Sunday, June 11, 2006

The Groomsmen



View The Groomsmen trailer here.

If premature ejaculation were a trailer, The Groomsmen’s trailer would be running out of the bedroom murmuring about drinking too much and wanting to go back to its apartment and watch ESPN or Geraldo or some shit. This trailer isn’t good. In fact, the trailer seems to be leaking The Big Chill. It's trying to have Jay Mohr with the humor of a Vince Vaughn and the stupidity of Will Farrell, but it’s Matthew Lilliard. Who wants to pay money for this shit? What is John Leguizamo thinking? Is this a movie actually DIRECTED by Ed Burns?

If one genre is a chick flick, this is most definitely a dick flick. Guys confronting change – really good looking guys, one of whom is with Brittany Murphy. Yeah, that happens. A bunch of guys rolling into the days of Viagra, Preparation H, and Martha Stewart who decide to play in a rock band one last time – I can just see myself at the movies, sitting next to my dad’s bowling team and wanting to vomit as Matthew Lilliard strums his career-ruined guitar. Maybe Pauley Shore will make a cameo and shit on the drums.

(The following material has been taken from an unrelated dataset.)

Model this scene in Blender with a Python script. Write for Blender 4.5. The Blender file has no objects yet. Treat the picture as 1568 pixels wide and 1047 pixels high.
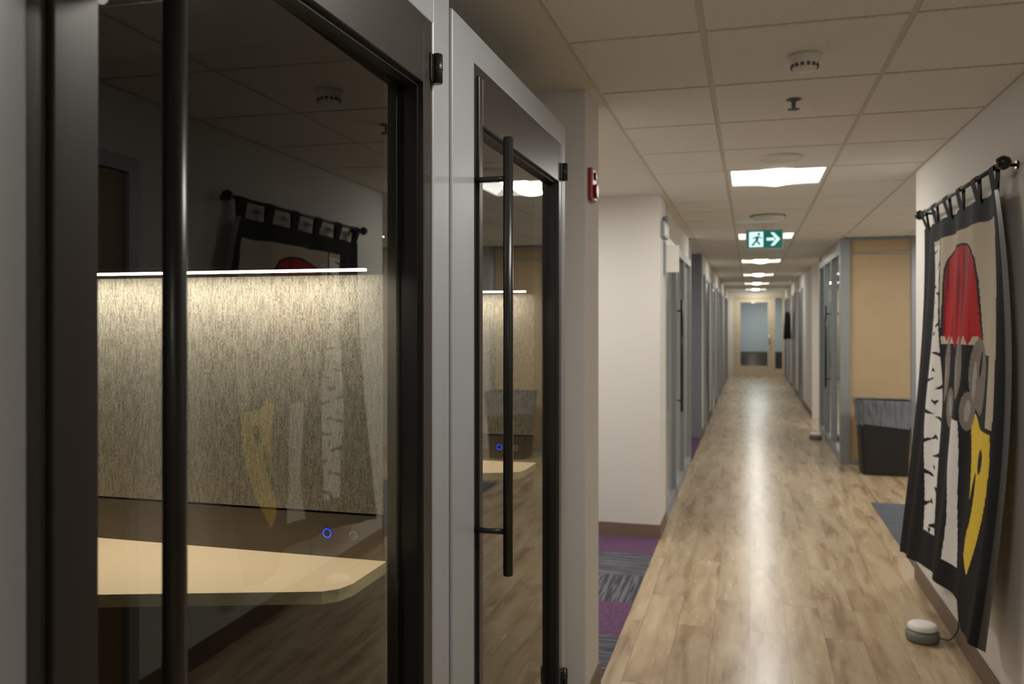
import bpy, bmesh, math, random
from mathutils import Vector, Matrix
random.seed(4)
scene = bpy.context.scene
COL = scene.collection

def lin(c):
    return tuple(((v/255)/12.92 if v/255<=0.04045 else (((v/255)+0.055)/1.055)**2.4) for v in c)

def new_mat(name):
    m = bpy.data.materials.new(name); m.use_nodes = True
    nt = m.node_tree
    return m, nt, nt.nodes['Principled BSDF']

def mat(name, rgb, rough=0.5, metal=0.0, noise=0.04, nscale=8.0, bump=0.0, bscale=200.0, emit=None, estr=0.0, spec=0.5):
    m, nt, b = new_mat(name)
    c = lin(rgb)
    tc = nt.nodes.new('ShaderNodeTexCoord')
    n = nt.nodes.new('ShaderNodeTexNoise'); n.inputs['Scale'].default_value = nscale; n.inputs['Detail'].default_value = 4
    nt.links.new(tc.outputs['Object'], n.inputs['Vector'])
    mx = nt.nodes.new('ShaderNodeMix'); mx.data_type = 'RGBA'
    mx.inputs['A'].default_value = (*[v*(1-noise) for v in c], 1)
    mx.inputs['B'].default_value = (*[min(1, v*(1+noise)) for v in c], 1)
    nt.links.new(n.outputs['Fac'], mx.inputs['Factor'])
    nt.links.new(mx.outputs['Result'], b.inputs['Base Color'])
    b.inputs['Roughness'].default_value = rough
    b.inputs['Metallic'].default_value = metal
    b.inputs['Specular IOR Level'].default_value = spec
    if bump > 0:
        n2 = nt.nodes.new('ShaderNodeTexNoise'); n2.inputs['Scale'].default_value = bscale
        nt.links.new(tc.outputs['Object'], n2.inputs['Vector'])
        bp = nt.nodes.new('ShaderNodeBump'); bp.inputs['Strength'].default_value = bump; bp.inputs['Distance'].default_value = 0.002
        nt.links.new(n2.outputs['Fac'], bp.inputs['Height']); nt.links.new(bp.outputs['Normal'], b.inputs['Normal'])
    if emit is not None:
        b.inputs['Emission Color'].default_value = (*lin(emit), 1)
        b.inputs['Emission Strength'].default_value = estr
    return m

def glass_mat(name, tint, ior=1.5, boost=1.6, rough=0.0):
    m = bpy.data.materials.new(name); m.use_nodes = True
    nt = m.node_tree; nt.nodes.clear()
    out = nt.nodes.new('ShaderNodeOutputMaterial')
    tr = nt.nodes.new('ShaderNodeBsdfTransparent'); tr.inputs['Color'].default_value = (*tint, 1)
    gl = nt.nodes.new('ShaderNodeBsdfGlossy'); gl.inputs['Roughness'].default_value = rough
    gl.inputs['Color'].default_value = (0.95, 0.97, 0.96, 1)
    fr = nt.nodes.new('ShaderNodeFresnel'); fr.inputs['IOR'].default_value = ior
    mul = nt.nodes.new('ShaderNodeMath'); mul.operation = 'MULTIPLY'; mul.use_clamp = True
    mul.inputs[1].default_value = boost
    mx = nt.nodes.new('ShaderNodeMixShader')
    nt.links.new(fr.outputs[0], mul.inputs[0]); nt.links.new(mul.outputs[0], mx.inputs[0])
    nt.links.new(tr.outputs[0], mx.inputs[1]); nt.links.new(gl.outputs[0], mx.inputs[2])
    nt.links.new(mx.outputs[0], out.inputs[0])
    return m

# ---------- materials
M_wall = mat('painted_wall', (210,205,198), 0.75, noise=0.02, nscale=3, bump=0.15, bscale=250)
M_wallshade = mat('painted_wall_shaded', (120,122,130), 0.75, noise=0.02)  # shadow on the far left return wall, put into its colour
M_drywall = mat('drywall_ceiling', (222,217,206), 0.9, noise=0.02)
M_tbar = mat('ceiling_tbar', (205,199,187), 0.6, noise=0.02)
M_base = mat('rubber_base', (112,92,76), 0.6)
M_alu = mat('satin_aluminium', (156,159,163), 0.42, 0.2, noise=0.03)
M_alud = mat('aluminium_frame', (150,154,158), 0.4, 0.4, noise=0.03)
M_blk = mat('black_metal', (54,51,48), 0.36, 0.4, noise=0.05)
M_blk2 = mat('black_powdercoat', (33,32,31), 0.3, 0.3, noise=0.05)
M_rub = mat('black_gasket', (12,12,12), 0.5)
M_booth_in = mat('booth_felt_dark', (28,28,28), 0.95, noise=0.2, nscale=60)
M_band = mat('booth_trim_band', (88,81,73), 0.35, 0.3)
M_trim = mat('booth_inner_trim', (104,100,94), 0.6)
M_desk = mat('maple_laminate', (252,228,192), 0.45, noise=0.03, nscale=5)
M_deskedge = mat('desk_edge', (216,206,166), 0.5)
M_led = mat('led_strip', (255,240,210), 0.5, emit=(255,242,216), estr=12)
M_blue = mat('blue_ring_light', (20,40,200), 0.4, emit=(30,80,255), estr=1.6)
M_chrome = mat('brushed_steel', (180,178,170), 0.25, 0.9)
M_white = mat('white_plastic', (226,222,214), 0.45, noise=0.01)
M_greyp = mat('grey_plastic', (110,109,106), 0.5)
M_dark = mat('dark_vent', (90,88,84), 0.6)
M_red = mat('red_plastic', (140,22,20), 0.35)
M_lens = mat('light_lens', (255,255,250), 0.5, emit=(255,251,242), estr=50)
M_lens2 = mat('light_basket', (240,240,236), 0.5, emit=(255,251,242), estr=2.2)
M_maple = mat('maple_veneer', (186,160,122), 0.45, noise=0.10, nscale=4)
M_maple2 = mat('pale_maple_frame', (196,182,154), 0.45, noise=0.05, nscale=4)
M_wooddoor = mat('wood_door', (120,96,70), 0.4, noise=0.12, nscale=5)
M_bin = mat('black_bin_plastic', (16,16,16), 0.45)
M_dgreen = mat('exit_green', (0,90,80), 0.4, emit=(6,120,110), estr=0.42)
M_exw = mat('exit_white', (235,255,250), 0.4, emit=(205,250,250), estr=1.0)
M_glass = glass_mat('booth_glass', (0.84,0.84,0.81), 1.5, 1.4)
M_glass2 = glass_mat('office_glass', (0.78,0.82,0.80), 1.5, 1.4)
M_frost = mat('frosted_glass', (160,166,160), 0.12, noise=0.04)
M_darkroom = mat('dim_blue_glass', (66,78,98), 0.12, noise=0.1, nscale=3)
M_cream = mat('cloth_cream', (182,170,148), 0.85, noise=0.1, nscale=40, spec=0.2)
M_cblack = mat('cloth_black', (13,13,15), 0.8, noise=0.3, nscale=12, spec=0.2)
M_cred = mat('cloth_red', (172,8,18), 0.7, noise=0.35, nscale=25, spec=0.15)
M_cgrey = mat('cloth_taupe', (118,109,101), 0.8, noise=0.15, nscale=30, spec=0.2)
M_cgrey2 = mat('cloth_pale_grey', (158,150,142), 0.8, noise=0.15, nscale=30, spec=0.2)
M_cyel = mat('cloth_yellow', (220,186,52), 0.75, noise=0.08, nscale=20, spec=0.2)
M_cwhite = mat('cloth_white', (212,208,202), 0.8, noise=0.06, nscale=20, spec=0.2)
M_satin = mat('cloth_black_satin', (34,33,32), 0.4, noise=0.2, nscale=25)

def red_fabric(m):
    nt=m.node_tree; b=nt.nodes['Principled BSDF']
    tc=nt.nodes.new('ShaderNodeTexCoord'); mp=nt.nodes.new('ShaderNodeMapping'); mp.inputs['Scale'].default_value=(1,22,1.5)
    n=nt.nodes.new('ShaderNodeTexNoise'); n.inputs['Scale'].default_value=1; n.inputs['Detail'].default_value=2
    r=nt.nodes.new('ShaderNodeValToRGB'); r.color_ramp.elements[0].position=0.40; r.color_ramp.elements[0].color=(*lin((98,4,16)),1)
    r.color_ramp.elements[1].position=0.50; r.color_ramp.elements[1].color=(*lin((176,10,18)),1)
    nt.links.new(tc.outputs['Object'],mp.inputs[0]); nt.links.new(mp.outputs[0],n.inputs['Vector']); nt.links.new(n.outputs['Fac'],r.inputs[0])
    nt.links.new(r.outputs[0],b.inputs['Base Color'])
red_fabric(M_cred)

def bag_mat():
    m, nt, b = new_mat('clear_bin_bag')
    b.inputs['Base Color'].default_value = (0.24,0.26,0.29,1)
    b.inputs['Roughness'].default_value = 0.22
    b.inputs['Alpha'].default_value = 0.6
    tc = nt.nodes.new('ShaderNodeTexCoord'); mp=nt.nodes.new('ShaderNodeMapping'); mp.inputs['Scale'].default_value=(24,24,5)
    n = nt.nodes.new('ShaderNodeTexNoise'); n.inputs['Scale'].default_value = 1; n.inputs['Detail'].default_value=1
    nt.links.new(tc.outputs['Object'],mp.inputs[0]); nt.links.new(mp.outputs[0],n.inputs['Vector'])
    bp = nt.nodes.new('ShaderNodeBump'); bp.inputs['Strength'].default_value = 0.9; bp.inputs['Distance'].default_value = 0.04
    nt.links.new(n.outputs['Fac'], bp.inputs['Height']); nt.links.new(bp.outputs['Normal'], b.inputs['Normal'])
    return m
M_bag = bag_mat()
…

Cosmic suspension of disbelief: In the trailer, Lilliard calls his kids his “homeboys.” Jay Mohr plays a violent brother who gets into fights…Ed Burns knows how to golf (watch this scene close, Burns’ massive wad is totes sticking out, male camel toe….How do guys in their early 30s afford this lavish lifestyle? Boating, nice houses, golf, restaurants that are not Red Lobster, Britanny Murphy? Their existence is impossible; this movie is bullshit.

The last scene of the trailer – which is trying desperately to be funny – sums up the film for me. To illustrate my feelings: I just had my penis stepped on my Ed Burns. Hard. That’s right, Private Reiben stepped on my nads with his crappy movie with actors I once liked. You heard me, Spawn, you. heard. me.

1 comment:

spiffae said...

There's only one thing that could save this movie, and that's if E. Burns wears a WW2 field jacked with "Brooklyn" written across the back the whole time.